Radu-Adrian Feurdean wrote on 5/17/2019 5:10 AM:
On Thu, May 16, 2019, at 16:38, Blake Hudson wrote:
offloading that responsibility onto the transit provider. IMHO, what's
the point of being multi-homed if you can't make intelligent routing
decisions and provide routing redundancy in the case of a transit
provider outage?
Speaking of "intelligent routing", this is why doing some targeting on what you
filter by some criteria other than prefix or as-path length is a good idea. Either
manually every once in a while (just make sure that you at least check the situation
every few weeks), or in an automated manner (better). You just need more data (usually
*flow/ipfix based) in order to be able to take the good decisions.

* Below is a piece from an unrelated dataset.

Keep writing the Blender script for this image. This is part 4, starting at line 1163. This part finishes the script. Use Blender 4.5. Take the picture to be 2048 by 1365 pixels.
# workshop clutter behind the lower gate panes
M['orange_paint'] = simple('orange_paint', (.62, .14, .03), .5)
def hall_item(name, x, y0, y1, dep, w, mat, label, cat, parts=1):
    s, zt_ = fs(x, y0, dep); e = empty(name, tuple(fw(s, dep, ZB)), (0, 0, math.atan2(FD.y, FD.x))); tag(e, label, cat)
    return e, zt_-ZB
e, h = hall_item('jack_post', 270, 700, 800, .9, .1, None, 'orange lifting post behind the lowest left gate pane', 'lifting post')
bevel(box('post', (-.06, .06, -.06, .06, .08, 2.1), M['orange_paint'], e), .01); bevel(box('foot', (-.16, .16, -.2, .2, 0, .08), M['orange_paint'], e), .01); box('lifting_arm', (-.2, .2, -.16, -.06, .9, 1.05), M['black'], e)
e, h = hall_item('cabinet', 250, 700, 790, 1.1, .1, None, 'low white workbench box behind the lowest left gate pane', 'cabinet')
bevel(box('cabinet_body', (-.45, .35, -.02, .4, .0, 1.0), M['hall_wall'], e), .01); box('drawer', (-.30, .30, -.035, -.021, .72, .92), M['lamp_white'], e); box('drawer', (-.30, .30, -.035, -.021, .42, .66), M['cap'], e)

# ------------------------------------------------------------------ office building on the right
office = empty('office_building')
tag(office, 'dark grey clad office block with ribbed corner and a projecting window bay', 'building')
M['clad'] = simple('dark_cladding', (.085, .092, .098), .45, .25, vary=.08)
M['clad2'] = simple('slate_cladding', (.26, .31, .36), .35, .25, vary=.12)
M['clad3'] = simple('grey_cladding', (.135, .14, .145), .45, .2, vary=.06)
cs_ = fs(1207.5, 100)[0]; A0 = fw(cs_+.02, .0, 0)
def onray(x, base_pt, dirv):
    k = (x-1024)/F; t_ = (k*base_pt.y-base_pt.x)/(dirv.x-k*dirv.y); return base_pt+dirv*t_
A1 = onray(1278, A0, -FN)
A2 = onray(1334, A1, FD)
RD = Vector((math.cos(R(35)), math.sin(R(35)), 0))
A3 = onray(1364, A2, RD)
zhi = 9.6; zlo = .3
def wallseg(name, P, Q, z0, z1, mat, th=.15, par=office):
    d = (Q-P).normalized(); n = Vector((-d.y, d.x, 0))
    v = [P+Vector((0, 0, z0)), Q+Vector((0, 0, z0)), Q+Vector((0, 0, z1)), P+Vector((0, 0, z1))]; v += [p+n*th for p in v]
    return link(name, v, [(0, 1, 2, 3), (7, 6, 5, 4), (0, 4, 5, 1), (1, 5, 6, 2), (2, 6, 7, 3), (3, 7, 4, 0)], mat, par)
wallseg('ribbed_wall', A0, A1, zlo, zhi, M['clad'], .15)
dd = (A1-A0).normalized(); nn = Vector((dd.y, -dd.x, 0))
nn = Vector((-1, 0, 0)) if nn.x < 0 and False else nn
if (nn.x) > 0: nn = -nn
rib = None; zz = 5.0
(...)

You can use traffic levels (or better - lack of traffic), traffic criticality
(?!?! cirticity ?!?!) and prefix count saving as criteria.
--
R-A.F.
From my perspective one's ability to intelligently route IP traffic is
directly correlated to the data they have available (their routing
protocol and table). For example, with static default routes one can
only make the simplest of routing decisions; with dynamic default routes
one can make more informed decisions; with a partial view of the
internet one can make even better decisions; with a full view of the
internet one can make good decisions; and with a routing protocol that
takes into account bandwidth, latency, loss, or other metrics one can
make the very best decisions.
Determining how intelligent one wants his or her decisions to be, and
how much he or she is willing to spend to get there, is an exercise for
the reader. Not all routers need a full view of the internet, but some
do. The cost of routers that hold a full routing table in FIB is
generally more than those that do not, but overall is not cost
prohibitive (in my opinion) for the folks that are already paying to be
multihomed. Single homed networks (or those with a single transit
provider and additional peers), probably won't benefit from holding more
than a default route to their transit provider and therefore may be able
to get by with a less capable router. Each network is different and the
choices driven by the needs for redundancy, availability, performance,
and cost will come out differently as well.